6.1.09, Isaiah 1:2-4

Posted on May 31, 2009


A Rebellious Nation

2 Hear, O heavens! Listen, O earth!
For the LORD has spoken:
“I reared children and brought them up,
but they have rebelled against me.

3 The ox knows his master,
the donkey his owner’s manger,
but Israel does not know,
my people do not understand.”

4 Ah, sinful nation,
a people loaded with guilt,
a brood of evildoers,
children given to corruption!
They have forsaken the LORD;
they have spurned the Holy One of Israel
and turned their backs on him.

The Father’s Rebuke

I have always wanted to spend some time in Isaiah, so here we go!  Isaiah was a voice of rebuke to the people of Israel, reminding them of their disobedience, and God’s true heart and desires.  I love Isaiah for numerous reasons – partly because it serves as a wonderful bridge between the Old Testament and New, and is a prelude to the ministry of Christ.

But we shouldn’t overlook the rebuking nature of this prophecy.  Yes, God is love, and he loves each of us – but that doesn’t mean we get to do whatever we want.  A loving father is not necessarily a permissive one.  So understanding the purposes of the rebukes within Isaiah is important for us as well, so that we might take the direction of God and apply it to our lives.

In these first two verses of Isaiah, we get a quick insight into why and how God rebukes us – as a Father.  Notice the language in these verses, the references to children who have been brought up, and children given to corruption.  More literal translations make these passages even more personal in verse 2, saying “I have NURSED and brought up sons, but they have rebelled against me.”

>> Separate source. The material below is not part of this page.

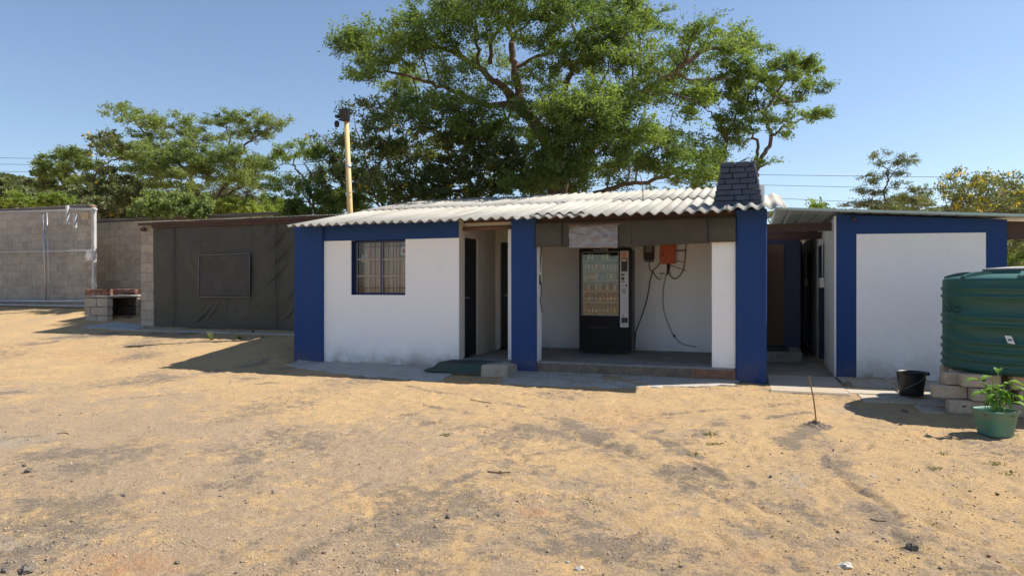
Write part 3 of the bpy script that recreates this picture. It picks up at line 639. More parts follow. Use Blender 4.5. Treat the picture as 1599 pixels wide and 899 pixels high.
# alcove
wallbox('back_wall', WHITE, -4.2, .2, 12.90, 13.05, 0, 3.0)
wallbox('alcove_wall', WHITE, .02, .19, 10.86, 12.90, 0, 2.9)
b = MB(); b.cbox(-.550, -.212, 10.56, 10.90, .17, 2.325, .008, .003); b.build('pier', WHITE, house)
b = MB(); b.cbox(-4.66, -3.70, 10.50, 12.6, -.1, .150, .02, .003); b.build('floor', FLOORC, house)
b = MB(); b.cbox(-3.70, -.21, 10.535, 13.0, -.1, .176, .02, .004); b.box(-3.95, -3.72, 12.2, 13.0, -.1, .172); b.build('floor', FLOORC, house)
STEPM = pm('worn_step_edge', (0.22, 0.165, 0.12), 0.95, 0.9, 6, (0.10, 0.085, 0.07), 0.9, 35, 0.015, var2=0.2, v2scale=40)
b = MB(); rs_ = random.Random(3)
b.sheet(lambda u, v: (-3.262 + 2.40 * u, 10.532 - .012 * math.sin(u * 40) * .4 - .01 * rs_.random(), -.06 + .205 * v), 60, 5, (0, .02, 0), False); b.build('step_face', STEPM, house)
b = MB(); b.cbox(-.86, -.21, 10.508, 10.54, -.1, .15, .006, .003); b.build('step_face', pm('red_brick_step', (0.26, 0.13, 0.08), 0.95, 0.9, 7, (0.13, 0.09, 0.07), 0.8, 30, 0.01, var2=.2), house)
wallbox('lintel_timber', TIMBERD, -3.26, -.2, 10.56, 10.64, 2.33, 2.49)
b = MB(); b.tube([(-4.65, 10.72, 2.355), (-4.2, 10.715, 2.352), (-3.69, 10.72, 2.36)], .032, 10); b.build('purlin', TIMBER, house)
b = MB(); b.box(-4.66, -3.69, 10.76, 10.80, 2.40, 2.53); b.build('fascia_board', CREAM, house)
# rear, gables, inner floor
wallbox('rear_wall', WHITE, -7.86, .2, 17.4, 17.6, 0, 2.92)
wallbox('side_wall', WHITE, .0, .2, 13.05, 17.4, 0, 2.36)
for x in (-7.86, .0):
    b = MB(); P = [(10.8, 2.36), (17.4, 2.36), (17.4, roofz(17.4) - .05), (15, roofz(15) - .05), (10.8, roofz(10.8) - .05)]
    b.add([(x, y, z) for y, z in P] + [(x + .2, y, z) for y, z in P], [(0, 1, 2, 3, 4), (9, 8, 7, 6, 5)] + [(i, i + 5, (i + 1) % 5 + 5, (i + 1) % 5) for i in range(5)]); b.build('gable', WHITE, house)
wallbox('room_floor', FLOORC, -7.66, -4.84, 10.75, 12.6, -.05, .1)
# window: navy steel frame, tan bars, glass, curtains
def glassmat():
    m = bpy.data.materials.new('window_glass'); m.use_nodes = True; nt = m.node_tree; L = nt.links; nt.nodes.clear()
    t = N(nt, 'ShaderNodeBsdfTransparent'); t.inputs[0].default_value = (.86, .88, .88, 1); g = N(nt, 'ShaderNodeBsdfGlossy'); g.inputs['Roughness'].default_value = .02
    fr = N(nt, 'ShaderNodeFresnel'); fr.inputs[0].default_value = 1.5; ad = N(nt, 'ShaderNodeMath', operation='ADD'); L.new(fr.outputs[0], ad.inputs[0]); ad.inputs[1].default_value = .02
    mx = N(nt, 'ShaderNodeMixShader'); L.new(ad.outputs[0], mx.inputs[0]); L.new(t.outputs[0], mx.inputs[1]); L.new(g.outputs[0], mx.inputs[2])
    o = N(nt, 'ShaderNodeOutputMaterial'); L.new(mx.outputs[0], o.inputs[0]); return m
GLASS = glassmat()
CURT = pm('tan_curtain', (0.74, 0.60, 0.52), 0.9, 0.7, 3, (0.55, 0.44, 0.39), 0.2, 60, stretch=(6, 1, .5))
BARM = pm('tan_window_bar', (0.36, 0.30, 0.24), 0.6, 0.3)
wy = 10.655
win = MB(); fw = .028
win.box(WX0 + .004, WX1, wy, wy + .03, WZ0 + .004, WZ0 + fw + .01); win.box(WX0 + .004, WX1, wy, wy + .03, WZ1 - fw, WZ1); win.box(WX0 + .004, WX0 + fw + .03, wy, wy + .03, WZ0 + .03, WZ1 - fw); win.box(WX1 - fw, WX1, wy, wy + .03, WZ0 + .03, WZ1 - fw)
xm = (WX0 + WX1) / 2 + .012; win.box(xm - .02, xm + .02, wy - .004, wy + .034, WZ0 + .03, WZ1 - fw)
window = win.build('window', NAVY, house)
x_l, x_r = WX0 + .055, WX1 - fw; zs = [WZ0 + .038, WZ0 + .335, WZ0 + .63, WZ1 - fw]
bb = MB()
for x0, x1 in ((x_l, xm - .02), (xm + .02, x_r)):
    for z in zs[1:3]: bb.box(x0, x1, wy + .004, wy + .024, z - .013, z + .013)
    xc = (x0 + x1) / 2 + .02
    for k in range(3): bb.box(xc - .008, xc + .008, wy + .006, wy + .022, zs[k] + .0131 * (k > 0), zs[k + 1] - .0131 * (k < 2))
    bb.box(x0, x0 + .012, wy - .006, wy - .001, zs[0], zs[3]); bb.box(x1 - .012, x1, wy - .006, wy - .001, zs[0], zs[3])
bb.build('glazing_bars', BARM, window)
for x0, x1 in ((x_l, xm - .02), (xm + .02, x_r)):
    xc = (x0 + x1) / 2 + .02
    for k in range(3):
        for a, c_ in ((x0, xc - .008), (xc + .008, x1)):
            p = MB(); tl = R.uniform(-.002, .002)
            p.add([(a, wy + .016, zs[k]), (c_, wy + .016 + tl, zs[k]), (c_, wy + .016 + tl, zs[k + 1]), (a, wy + .016, zs[k + 1])], [(0, 1, 2, 3)]); p.build('pane', GLASS, window)
bb = MB()
for x in [xm + .10, xm + .21, xm + .33, xm + .44]: bb.tube([(x, wy + .06, WZ0 + .05), (x, wy + .06, WZ1 - .03)], .006, 6)
for x in [x_l + .10, x_l + .22, x_l + .34]: bb.tube([(x, wy + .06, WZ0 + .05), (x, wy + .06, WZ1 - .03)], .006, 6)
bb.tube([(WX0 + .03, wy + .065, WZ0 + .12), (WX1 - .02, wy + .065, WZ0 + .12)], .006, 6); bb.tube([(WX0 + .03, wy + .065, WZ1 - .10), (WX1 - .02, wy + .065, WZ1 - .10)], .006, 6)
bb.build('burglar_bars', pm('grey_bar', (.16, .14, .12), .6), window)
for x0, x1 in ((WX0 + .13, xm - .01), (xm + .0, WX1 - .01)):
    c_ = MB(); k0 = R.uniform(0, 6)
    c_.grid(lambda u, v: (x0 + (x1 - x0) * u, 10.765 + .022 * math.sin(u * 46 + k0 + v * 1.2) + .012 * math.sin(u * 19 + v * 2), WZ0 - .05 + (WZ1 - WZ0 + .08) * v), 70, 6); c_.build('curtain', CURT, window)
b = MB(); b.box(WX0 + .10, WX0 + .22, 10.74, 10.75, WZ0 + .58, WZ0 + .72); b.build('paper_notice', WPL, window); b = MB(); b.box(xm + .33, xm + .5, 10.735, 10.745, WZ1 - .26, WZ1 - .10); b.build('paper_notice', WPL, window)
b = MB(); b.box(xm + .38, xm + .42, 10.730, 10.734, WZ1 - .22, WZ1 - .15); b.build('red_mark', RED, window)
wallbox('room_back', pm('dim_room_wall', (.25, .24, .21), .9, .3), -7.66, -4.84, 11.9, 11.95, .1, 2.8)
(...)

So when God calls us to change our direction, or fix broken aspects of our lives, or repent, he does so as a Father.  And this changes the nature of that rebuke, doesn’t it?  For why do good fathers discipline their children?… for their own good.  So it is important to read Isaiah in this light, that these are rebukes that are given for the good of Israel, not just to put them in their place.

Questions

1. Is there something in your life that you feel God is rebuking?

2. How could this discipline or rebuking really be for your own good?

3. Sometimes the model of our earthly fathers taints our image of our heavenly Father.  What is the difference between how a bad father would discipline, and how God disciplines?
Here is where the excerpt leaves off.